— DATA PROVIDED —
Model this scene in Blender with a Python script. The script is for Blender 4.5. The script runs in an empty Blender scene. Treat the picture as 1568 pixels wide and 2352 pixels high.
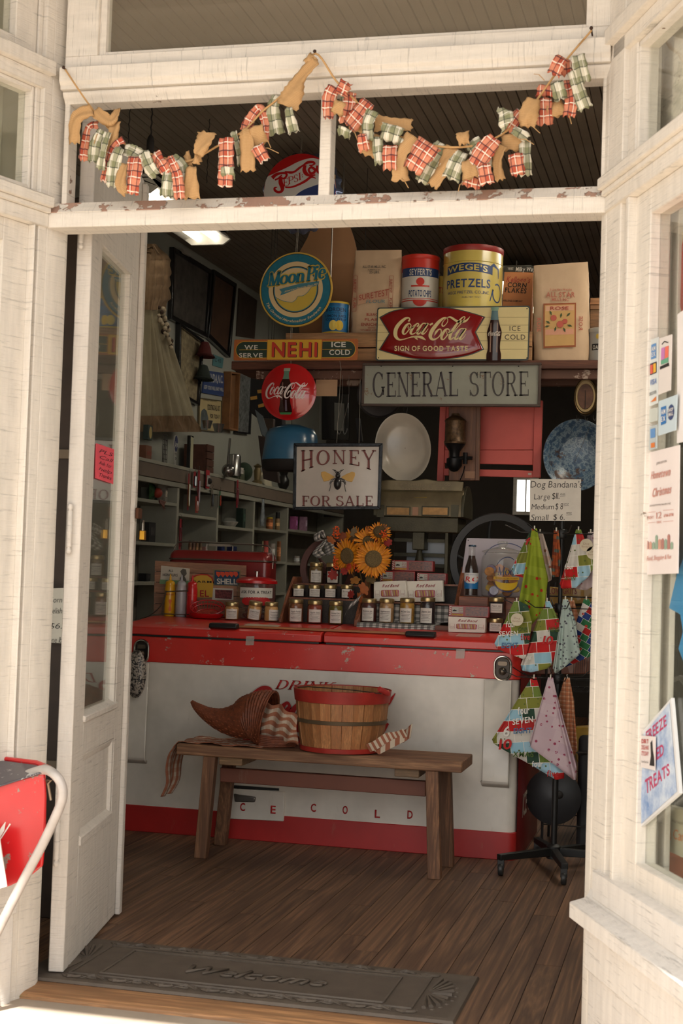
import bpy, bmesh, math, random
from mathutils import Vector, Matrix
random.seed(7)
SC = bpy.context.scene
COL = SC.collection
R_ = math.radians
# ---------------- camera ----------------
FPX = 3340.0; YAW, PITCH, ROLL = R_(13.9), R_(2.31), R_(1.85)
CAM = Vector((1.83, -3.79, 1.2))
_d = Vector((-math.sin(YAW)*math.cos(PITCH), math.cos(YAW)*math.cos(PITCH), math.sin(PITCH)))
_r0 = Vector((math.cos(YAW), math.sin(YAW), 0)); _u0 = _r0.cross(_d)
_r = _r0*math.cos(ROLL)+_u0*math.sin(ROLL); _u = -_r0*math.sin(ROLL)+_u0*math.cos(ROLL)
cd = bpy.data.cameras.new('camera'); cam = bpy.data.objects.new('camera', cd); COL.objects.link(cam)
cd.sensor_fit = 'VERTICAL'; cd.sensor_height = 36; cd.sensor_width = 24; cd.lens = FPX/2352*36
cd.clip_start = .05
cd.dof.use_dof = True; cd.dof.focus_distance = 6.7; cd.dof.aperture_fstop = 9
m = Matrix((_r, _u, -_d)).transposed().to_4x4(); m.translation = CAM; cam.matrix_world = m
SC.camera = cam
# ---------------- sky, sun, exposure ----------------
w = bpy.data.worlds.new('sky'); SC.world = w; w.use_nodes = True
bg = w.node_tree.nodes['Background']; bg.inputs[0].default_value = (1.0, .985, .965, 1); bg.inputs[1].default_value = 2.85
sl = bpy.data.lights.new('sun', 'SUN'); sl.energy = 17.0; sl.angle = R_(.6); sl.color = (1, .95, .88)
sun = bpy.data.objects.new('sun', sl); COL.objects.link(sun)
sun.rotation_euler = Vector((-.50, 1.0, -2.15)).to_track_quat('-Z', 'Y').to_euler()
SC.view_settings.view_transform = 'Standard'; SC.view_settings.look = 'None'; SC.view_settings.gamma = 1
SC.view_settings.use_curve_mapping = False; SC.view_settings.exposure = -0.25
# ---------------- photograph -> world ----------------
def ray(px, py): return _d*FPX+_r*(px-784)-_u*(py-1176)
def at(px, py, P=0.0, dn=0.0):
    """point on the facade-parallel plane Y=P, or on the vertical plane P=(ox,oy,angle)"""
    v = ray(px, py)
    if isinstance(P, (int, float)): return CAM+v*((P+dn-CAM.y)/v.y)
    ox, oy, a = P; n = Vector((-math.sin(a), math.cos(a), 0)); o = Vector((ox, oy, 0))+n*dn
    return CAM+v*((o-CAM).dot(n)/v.dot(n))
def atz(px, py, z): v = ray(px, py); return CAM+v*((z-CAM.z)/v.z)
def pxm(px, py, P=0.0):
    a = at(px, py, P); return FPX/(a-CAM).dot(_d)
# ---------------- materials ----------------
def lin(c): return tuple((x/255/12.92 if x/255 <= .04045 else ((x/255+.055)/1.055)**2.4) for x in c)+(1,)
MC = {}
def nodes(name):
    m = bpy.data.materials.new(name); m.use_nodes = True; nt = m.node_tree
    return m, nt, nt.nodes['Principled BSDF']
def N(nt, t, **k):
    n = nt.nodes.new(t)
    for a, b in k.items():
        if hasattr(n, a): setattr(n, a, b)
        else: n.inputs[a].default_value = b
    return n
def mp(nt, scale, coord='Object', rot=(0, 0, 0)):
    tc = N(nt, 'ShaderNodeTexCoord'); q = N(nt, 'ShaderNodeMapping'); q.inputs['Scale'].default_value = scale; q.inputs['Rotation'].default_value = rot
    nt.links.new(tc.outputs[coord], q.inputs[0]); return q.outputs[0]
def noise(nt, vec, scale, det=4, rough=.6):
    n = N(nt, 'ShaderNodeTexNoise'); n.inputs['Scale'].default_value = scale; n.inputs['Detail'].default_value = det; n.inputs['Roughness'].default_value = rough
    nt.links.new(vec, n.inputs['Vector']); return n.outputs[0]
def ramp(nt, fac, stops):
    r = N(nt, 'ShaderNodeValToRGB'); cr = r.color_ramp
    while len(cr.elements) < len(stops): cr.elements.new(.5)
    for e, (p, c) in zip(cr.elements, stops): e.position = p; e.color = c
    nt.links.new(fac, r.inputs[0]); return r.outputs[0]
def mixc(nt, f, a, b):
    x = N(nt, 'ShaderNodeMix'); x.data_type = 'RGBA'
    for s, v in ((x.inputs[0], f), (x.inputs[6], a), (x.inputs[7], b)):
        if hasattr(v, 'links') or isinstance(v, bpy.types.NodeSocket): nt.links.new(v, s)
        else: s.default_value = v
    return x.outputs[2]
def bump(nt, bs, h, st, dist=.002):
    b = N(nt, 'ShaderNodeBump'); b.inputs['Strength'].default_value = st; b.inputs['Distance'].default_value = dist
    nt.links.new(h, b.inputs['Height']); nt.links.new(b.outputs[0], bs.inputs['Normal']); return b
def mat(c, rough=.6, metal=0, var=.12, scale=9, bmp=0, bscale=60, emit=0, alpha=1, trans=0, spec=.5, ior=1.45, coat=0):
    """plain procedural surface: sRGB colour, soft tonal mottling, fine relief"""
    key = (tuple(c), rough, metal, var, scale, bmp, bscale, emit, alpha, trans, spec, coat)
    if key in MC: return MC[key]
    m, nt, bs = nodes('surface_%d_%d_%d' % tuple(c)); L = lin(c)
    if var and not trans:
        v = mp(nt, (1, 1, 1)); n = noise(nt, v, scale)
        k = 1-var; hi = tuple(min(1, x*(1+var*.5)) for x in L[:3])+(1,); lo = tuple(x*k for x in L[:3])+(1,)
        nt.links.new(ramp(nt, n, [(.3, lo), (.7, hi)]), bs.inputs['Base Color'])
    else: bs.inputs['Base Color'].default_value = L
    bs.inputs['Roughness'].default_value = rough; bs.inputs['Metallic'].default_value = metal
    bs.inputs['Specular IOR Level'].default_value = spec; bs.inputs['IOR'].default_value = ior
    bs.inputs['Transmission Weight'].default_value = trans; bs.inputs['Alpha'].default_value = alpha
    bs.inputs['Coat Weight'].default_value = coat
    if emit: bs.inputs['Emission Color'].default_value = L; bs.inputs['Emission Strength'].default_value = emit
    if bmp: bump(nt, bs, noise(nt, mp(nt, (1, 1, 1)), bscale, 6), bmp)
    MC[key] = m; return m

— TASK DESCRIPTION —
Transcribe the listing in full and omit the pictures.

— RESULT FOR THIS EXERCISE —
Model this scene in Blender with a Python script. The script is for Blender 4.5. The script runs in an empty Blender scene. Treat the picture as 1568 pixels wide and 2352 pixels high.
import bpy, bmesh, math, random
from mathutils import Vector, Matrix
random.seed(7)
SC = bpy.context.scene
COL = SC.collection
R_ = math.radians
# ---------------- camera ----------------
FPX = 3340.0; YAW, PITCH, ROLL = R_(13.9), R_(2.31), R_(1.85)
CAM = Vector((1.83, -3.79, 1.2))
_d = Vector((-math.sin(YAW)*math.cos(PITCH), math.cos(YAW)*math.cos(PITCH), math.sin(PITCH)))
_r0 = Vector((math.cos(YAW), math.sin(YAW), 0)); _u0 = _r0.cross(_d)
_r = _r0*math.cos(ROLL)+_u0*math.sin(ROLL); _u = -_r0*math.sin(ROLL)+_u0*math.cos(ROLL)
cd = bpy.data.cameras.new('camera'); cam = bpy.data.objects.new('camera', cd); COL.objects.link(cam)
cd.sensor_fit = 'VERTICAL'; cd.sensor_height = 36; cd.sensor_width = 24; cd.lens = FPX/2352*36
cd.clip_start = .05
cd.dof.use_dof = True; cd.dof.focus_distance = 6.7; cd.dof.aperture_fstop = 9
m = Matrix((_r, _u, -_d)).transposed().to_4x4(); m.translation = CAM; cam.matrix_world = m
SC.camera = cam
# ---------------- sky, sun, exposure ----------------
w = bpy.data.worlds.new('sky'); SC.world = w; w.use_nodes = True
bg = w.node_tree.nodes['Background']; bg.inputs[0].default_value = (1.0, .985, .965, 1); bg.inputs[1].default_value = 2.85
sl = bpy.data.lights.new('sun', 'SUN'); sl.energy = 17.0; sl.angle = R_(.6); sl.color = (1, .95, .88)
sun = bpy.data.objects.new('sun', sl); COL.objects.link(sun)
sun.rotation_euler = Vector((-.50, 1.0, -2.15)).to_track_quat('-Z', 'Y').to_euler()
SC.view_settings.view_transform = 'Standard'; SC.view_settings.look = 'None'; SC.view_settings.gamma = 1
SC.view_settings.use_curve_mapping = False; SC.view_settings.exposure = -0.25
# ---------------- photograph -> world ----------------
def ray(px, py): return _d*FPX+_r*(px-784)-_u*(py-1176)
def at(px, py, P=0.0, dn=0.0):
    """point on the facade-parallel plane Y=P, or on the vertical plane P=(ox,oy,angle)"""
    v = ray(px, py)
    if isinstance(P, (int, float)): return CAM+v*((P+dn-CAM.y)/v.y)
    ox, oy, a = P; n = Vector((-math.sin(a), math.cos(a), 0)); o = Vector((ox, oy, 0))+n*dn
    return CAM+v*((o-CAM).dot(n)/v.dot(n))
def atz(px, py, z): v = ray(px, py); return CAM+v*((z-CAM.z)/v.z)
def pxm(px, py, P=0.0):
    a = at(px, py, P); return FPX/(a-CAM).dot(_d)
# ---------------- materials ----------------
def lin(c): return tuple((x/255/12.92 if x/255 <= .04045 else ((x/255+.055)/1.055)**2.4) for x in c)+(1,)
MC = {}
def nodes(name):
    m = bpy.data.materials.new(name); m.use_nodes = True; nt = m.node_tree
    return m, nt, nt.nodes['Principled BSDF']
def N(nt, t, **k):
    n = nt.nodes.new(t)
    for a, b in k.items():
        if hasattr(n, a): setattr(n, a, b)
        else: n.inputs[a].default_value = b
    return n
def mp(nt, scale, coord='Object', rot=(0, 0, 0)):
    tc = N(nt, 'ShaderNodeTexCoord'); q = N(nt, 'ShaderNodeMapping'); q.inputs['Scale'].default_value = scale; q.inputs['Rotation'].default_value = rot
    nt.links.new(tc.outputs[coord], q.inputs[0]); return q.outputs[0]
def noise(nt, vec, scale, det=4, rough=.6):
    n = N(nt, 'ShaderNodeTexNoise'); n.inputs['Scale'].default_value = scale; n.inputs['Detail'].default_value = det; n.inputs['Roughness'].default_value = rough
    nt.links.new(vec, n.inputs['Vector']); return n.outputs[0]
def ramp(nt, fac, stops):
    r = N(nt, 'ShaderNodeValToRGB'); cr = r.color_ramp
    while len(cr.elements) < len(stops): cr.elements.new(.5)
    for e, (p, c) in zip(cr.elements, stops): e.position = p; e.color = c
    nt.links.new(fac, r.inputs[0]); return r.outputs[0]
def mixc(nt, f, a, b):
    x = N(nt, 'ShaderNodeMix'); x.data_type = 'RGBA'
    for s, v in ((x.inputs[0], f), (x.inputs[6], a), (x.inputs[7], b)):
        if hasattr(v, 'links') or isinstance(v, bpy.types.NodeSocket): nt.links.new(v, s)
        else: s.default_value = v
    return x.outputs[2]
def bump(nt, bs, h, st, dist=.002):
    b = N(nt, 'ShaderNodeBump'); b.inputs['Strength'].default_value = st; b.inputs['Distance'].default_value = dist
    nt.links.new(h, b.inputs['Height']); nt.links.new(b.outputs[0], bs.inputs['Normal']); return b
def mat(c, rough=.6, metal=0, var=.12, scale=9, bmp=0, bscale=60, emit=0, alpha=1, trans=0, spec=.5, ior=1.45, coat=0):
    """plain procedural surface: sRGB colour, soft tonal mottling, fine relief"""
    key = (tuple(c), rough, metal, var, scale, bmp, bscale, emit, alpha, trans, spec, coat)
    if key in MC: return MC[key]
    m, nt, bs = nodes('surface_%d_%d_%d' % tuple(c)); L = lin(c)
    if var and not trans:
        v = mp(nt, (1, 1, 1)); n = noise(nt, v, scale)
        k = 1-var; hi = tuple(min(1, x*(1+var*.5)) for x in L[:3])+(1,); lo = tuple(x*k for x in L[:3])+(1,)
        nt.links.new(ramp(nt, n, [(.3, lo), (.7, hi)]), bs.inputs['Base Color'])
    else: bs.inputs['Base Color'].default_value = L
    bs.inputs['Roughness'].default_value = rough; bs.inputs['Metallic'].default_value = metal
    bs.inputs['Specular IOR Level'].default_value = spec; bs.inputs['IOR'].default_value = ior
    bs.inputs['Transmission Weight'].default_value = trans; bs.inputs['Alpha'].default_value = alpha
    bs.inputs['Coat Weight'].default_value = coat
    if emit: bs.inputs['Emission Color'].default_value = L; bs.inputs['Emission Strength'].default_value = emit
    if bmp: bump(nt, bs, noise(nt, mp(nt, (1, 1, 1)), bscale, 6), bmp)
    MC[key] = m; return m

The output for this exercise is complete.